Sunday afternoon I hiked to the rink, to get some practice in and to cool off. I put on skates and started tooling around, even going backwards a lap and trying to get my feet in as close as possible, as per Coach. I'm getting better. I tried stopping without needing half the rink to do so, and debated trying a two foot turn. I can do it if I go slow and I'm grazing the wall with my hand. I'm still learning the weight balance for backwards half pumps, and my left foot continues to argue, catching the outside edge while it does so and threatening to send me down. We're talking, my left foot and me.


Most people I talk to are happy to see me actually try this stuff. They're encouraging and kind, offering tips and telling me I'm not doing as badly as I think. I'm getting a new perspective, and when I talk to Stitch at night I let him know about it.

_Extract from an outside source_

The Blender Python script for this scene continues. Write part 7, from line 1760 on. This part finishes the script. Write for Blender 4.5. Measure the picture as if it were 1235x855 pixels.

"I don't know how you do it," I told him.

"I just do," he replied.

But Sunday I was on and off the ice, coming up for air and a Diet Coke. At one point I noted that the mother I call Condor and her girl Helmet had arrived. Condor I pretty much only see on Sundays. She brings Helmet, who is around Stitch's age and old enough to know that real skaters don't wear bike helmets. Condor sits in the stands and watches her daughter with eyes of steel. She will stand up and rant, flinging out her arms, shaking her head at bad attempts and even turning away at failed attempts. Many times she has brought poor Helmet to tears with her "thumbs up/thumbs down/WTF" hand gestures.

With my new on-ice perspective, I know that it's kinda hard to hold out your arms. With everything going on at your feet, your upper body gets lost in the shuffle. When Helmet was trying three-turns, with her arms low, Condor was rolling her eyes and screaming that "This is easy! Hold out your arms!"

Uh, no. It's not. But Condor doesn't seem interested in this perspective. I've never seen Condor in skates in the year I've seen them.

Sadly, one of The Rules of suburban parenthood is that you can't really say anything to other parents. So, I averted my eyes as Condor pulled Helmet off the ice for a moment, to draw in the condensation on the glass, telling Helmet in terse words precisely why she was awful.

That afternoon I tried a fast crossover on a turn, felt the back of my blade do a death rattle against my toepick, and decided that I actually did not want to sprawl out on the ice in front of Condor, who had been staring daggers at me all afternoon. I aborted the move and decided to continue working on outside edges on the turns, extending my leg and I even caught myself pointing a toe here and there. Not bad for someone who did Tap briefly in high school. I think I'm a year out from a full on Spiral.

Thing is, I know if I fall in front of Condor, or any of the other moms in the stands who give me dirty looks for skating, the results won't be pretty.